The Kings district is also facing budget deficits that have forced $2 million in personnel and program cuts during the next two school years. Moreover, school officials are considering a series of tax issues - beginning with the November ballot - seeking more taxpayer money to operate the district and expand building capacity for its booming student enrollment.

Koenig praised Great American Insurance officials for being "very generous" in providing a venue for two consecutive fall seasons for Kings sports teams. But he doesn't yet know how to replace the locker rooms for Kings and visiting teams, and bathroom facilities for thousands of fans, nor at what cost. He worried that, whatever the expense, it will cut into the football-related revenue generated by Kings' large crowds, which pays for about one third of the district's total annual athletic budget of $125,000.
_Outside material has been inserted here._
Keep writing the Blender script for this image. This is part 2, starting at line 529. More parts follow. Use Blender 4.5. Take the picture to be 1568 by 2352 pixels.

The three-story College Football Hall of Fame building, which opened in 1978 and sits near Paramount's Kings Island, was once the national shrine for college football. But dwindling attendance forced its closing in 1992 and in 1995 the hall's owner - the National Football Foundation - reopened the hall in South Bend, Ind., where it operates today.

Anne Watson, vice president of investor relations for American Financial Group, which owns the insurance company, said the company has tried for years to find a commercial developer to buy the abandoned hall of fame.

Interest from commercial developers was hindered, Watson said, because "it's very much a special purpose building" and was designed solely as an exhibition building.